Certes, cet exemple est extrême : les candidats au poste de cornac ne devaient pas être légion, puisqu’ils devaient servir à plein temps et bien souvent à vie  152 , mais le problème était réel. D’ailleurs le Protectorat était conscient de cette difficulté à se procurer de la main-d’oeuvre ; en 1892 (O.R. du 19-12), il décide la libération de certains pol et pol komla affectés à des tâches d’administration ou au service des dignitaires. Pour indemniser ceux-ci,

‘En retour, on leur a remis un certain nombre de cartes en blanc avec lesquelles ils peuvent exempter un certain nombre d’hommes libres et leur réclamer en retour certains services destinés à remplacer les corvées que faisaient autrefois les pols. (Leclère 1894, 104)’

On voit que le Protectorat n’a pas donné une compensation financière, mais qu’il a cherché à établir un système qui, s’il était moins contraignant (surtout moins choquant) que l’ancien, laissait persister des relations « privilégiées » d’ailleurs considérées comme souhaitables :

‘Certains gouverneurs ont obéi â l’esprit qui avait dicté l’ordonnance royale nouvelle et se sont ainsi constitué une clientèle de gens dévoués à leur personne, d’autres ont vendu les cartes et encaissé le produit de cette vente. (id)’

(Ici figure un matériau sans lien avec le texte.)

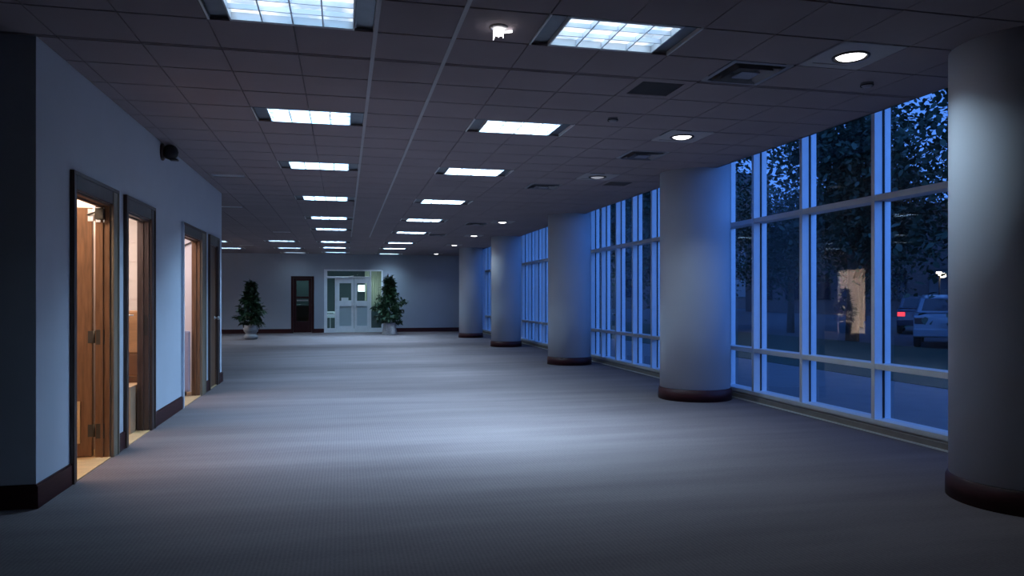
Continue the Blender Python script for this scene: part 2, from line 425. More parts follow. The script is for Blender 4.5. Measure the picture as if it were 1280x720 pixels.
# cabinet, box, screen
cabt = thing('storage_cabinet', 'tan storage cabinet with brown drawers behind the second doorway', 'cabinet', (-2.32, 8.25, .004))
MB().box(-.34, .34, -.18, .2, 0, 1.16).build('body', M_tan, cabt, .004)
for z0 in (.30, .52):
    dr = MB().box(-.33, .33, -.196, -.181, z0, z0+.205).build('drawer', M_drawer, cabt, .003)
    MB().box(-.06, .06, -.212, -.197, z0+.09, z0+.115).build('handle', M_silver, dr, .003)
dr = MB().box(-.33, .33, -.196, -.181, .745, 1.15).build('door', M_tan, cabt, .003)
MB().tube([(.17, -.197, 1.12), (.17, -.235, 1.12), (.27, -.24, 1.12)], .009).build('handle', M_silver, dr)
bx = thing('cardboard_box', 'closed cardboard box on the floor inside the second doorway', 'box', (-2.235, 7.80, .004))
MB().box(-.26, .26, -.19, .19, 0, .44).build('body', M_card, bx, .004)
m = MB(); m.box(-.262, .262, -.192, -.002, .441, .447); m.box(-.262, .262, .002, .192, .441, .447); m.build('flap', M_card, bx)
MB().box(-.262, .262, -.03, .03, .4475, .449).build('tape', M_roomfl, bx)
sc_ = thing('padded_screen', 'low lavender-grey padded screen inside the third doorway', 'screen', (-2.24, 10.36, .004))
MB().box(-.27, .27, -.025, .025, .06, .86).build('panel', M_fabric, sc_, .02)
for q in (-.2, .14): MB().box(q, q+.06, -.14, .14, 0, .058).build('foot', M_bronze, sc_, .004)
cd = MB(); cd.tube([(-2.5+.053*k, 10.80, 1.93+.0017*k*k) for k in range(11)], .009)
tag(cd.build('cable', M_bronze), 'dark cable sagging across the pink wall inside the third doorway', 'cable')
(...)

Si ce motif économique de perdurance de l’« esclavage » public ne peut être négligé, il ne convient pas de le surévaluer. L’existence des esclaves est aussi un élément important du pouvoir idéologique du roi. Un cortège de corvéables, qui associe trop le luxe du pouvoir à son origine coercitive, n’a pas le même éclat qu’un cortège d’esclaves, qui est associé aux mérites particuliers de la royauté. On peut esquisser une comparaison avec ces monuments ou grands travaux qui semblent appartenir au souverain, alors qu’ils sont le produit de la coopération simple des sujet. La possibilité de réduire des hommes à l’état d’esclaves est comme un de la puissance magique du roi, alors qu’il s’agit de la domination, organisée par le roi à son profit, de la société khmère sur une minorité rejetée à sa marge  153 . Le même cadre fonctionne, de façon moins fantasmatique, dans les relations avec les étrangers.

Notes
146.

D’autres sont frauduleusement pris par les dignitaires (Codes II, 280).

147.

A contrario Aymonier (1900, 101) considère que la loi « ne réprouve nullement ces unions ».

148.

Aucun terme ne peut amalgamer les « esclaves » de particulier (khnhom) et les « esclaves d’Etat » (neak ngear, pol) ; la traduction est donc incertaine, à moins qu’il ne s’agisse d’une imprécision de style : dans ce cas, « voire (même) » remplacerait avantageusement « fût-il », qui implique une inclusion.

149.

« Si un pol épouse une femme libre... ». Le cas inverse homme libre /femme esclave d’Etat n’est pas prévu. Impossibilité de fait due à un fort taux de masculinité ou privilège habituel accordé au mâle ?

150.

L’interprétation des deux textes sur les libres (a.11) et les pol (a.12), qui se suivent et se répondent dans la forme, est délicate. La validité de l’union peut être le résultat de la naissance d’un enfant ou du travail du mari (qui construit la maison, etc.). C’est la symétrie des textes, suggérant qu’une naissance ne suffisait pas à valider le mariage de deux libres qui fonde l’interprétation retenue ici.

151.

Les règles de partage ne sont pas homogènes dans les divers textes. On peut se référer à I, 332 a.8 ou a I, 443 a résumé infra.

152.

On évaluait (grossièrement) l’âge d’un éléphant par le nombre de ses cornacs.

153.

Les neak ngear étaient une dizaine de milliers d’actifs (7.000 corvéables et 2 à 3.000 tributaires). La population totale des ethnies montagnardes n’excédait pas 40.000 personnes, sur le territoire de 1863, à la fin du XIXe siècle.